Outra opção é que haja um erro em como descrevemos o universo. Algum elemento fundamental do modelo padrão da cosmologia estaria errado. Por exemplo, a existência da energia escura (tipo de matéria de natureza ainda desconhecida e responsável por cerca de 70% da massa do universo).
Por causa da relevância da questão, as tentativas em explicar a discrepância de H0 têm se multiplicado ‒ por vezes, com declarações precipitadas.
Única certeza
O ponto importante desse dilema é evidenciar a qualidade experimental e teórica da cosmologia atual. Desafios como a inconsistência no valor de H0 trazem avanços científicos relevantes. Com isso, podemos modificar nosso entendimento do universo, alterando, se for o caso, o modelo padrão da cosmologia.

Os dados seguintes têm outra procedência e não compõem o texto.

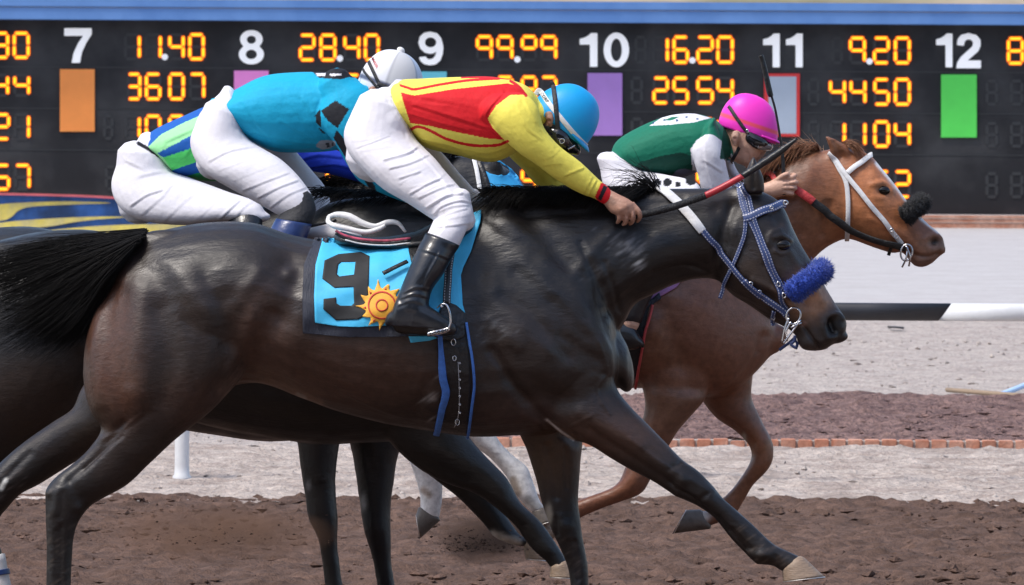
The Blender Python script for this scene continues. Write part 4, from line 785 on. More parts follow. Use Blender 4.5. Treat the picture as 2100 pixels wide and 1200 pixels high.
# ================================================================== jockeys
WHT, YEL, RED = srgb(222, 220, 226)[:3], srgb(238, 224, 96)[:3], srgb(214, 26, 36)[:3]
CY, INK = srgb(20, 168, 208)[:3], (.012, .013, .018)
def wr(pts, w_=5, a=.005):
    """one fold of cloth: a ridge with a hollow beside it"""
    p = np.array(pts, float); t = p[-1] - p[0]; n = np.array([-t[1], t[0]]) / (np.linalg.norm(t) + 1e-6) * w_ * 1.3
    k = .16 * rng.uniform(.2, 1.8); w_ = w_ * rng.uniform(.75, 1.35)
    return [(pts, w_, a * k), ([tuple(x) for x in p + n], w_, -a * .9 * k), (pts, max(2.2, w_ * .42), a * k * 1.25), ([tuple(x) for x in p + n * .55], max(2.2, w_ * .4), -a * k * 1.9)]
def garment(root, name, parts, m, base, regions=(), strokes=(), voxel=.0045, it=5, lines=()):
    me = organic(parts, voxel, it)
    if strokes: sculpt(me, strokes)
    q = to_px(vcos(me)); c = np.tile(np.array(base, float), (len(q), 1))
    for poly, cc in regions: c[in_poly(q, poly)] = cc
    for ln, wd, cc in lines:
        c[seg_dist(q, crom(ln, 6) if len(ln) > 2 else ln) < wd] = cc
    t = bvh(me); shift(me, root); return finish(name, me, m, root, col=c), t
def body(root, parts, base, regions=(), voxel=.0045, it=4, strokes=()):
    me = organic(parts, voxel, it)
    if strokes: sculpt(me, strokes)
    c = paint(me, base, regions); t = bvh(me); shift(me, root); return finish('body', me, MT['skin'], root, col=c), t
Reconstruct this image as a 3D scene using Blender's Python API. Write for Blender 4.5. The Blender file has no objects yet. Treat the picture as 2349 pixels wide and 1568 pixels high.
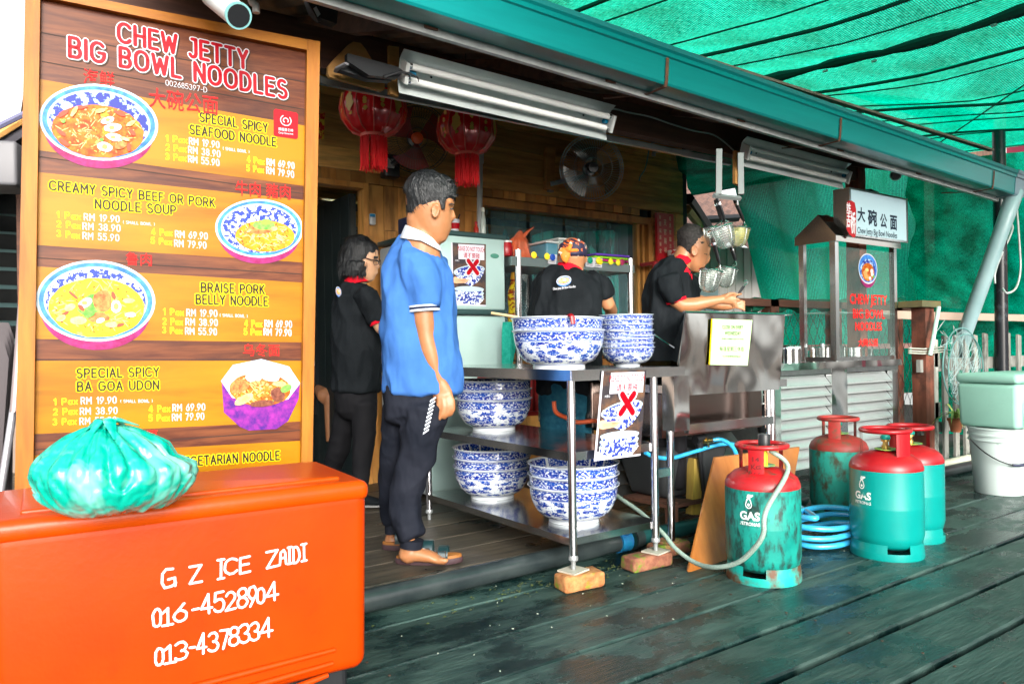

Porém, qualquer resolução do conflito deve necessariamente acomodar todos os dados observacionais ‒ o que hoje é uma gama extensa e com baixos erros estatísticos. Por isso, a palavra de ordem em cosmologia tem sido “cuidado com os erros sistemáticos”.
Também é possível identificar a necessidade de modificar e melhorar o modo de calibração usado para medir distâncias em cosmologia.
A única certeza que temos é que algo interessante emanará desse debate.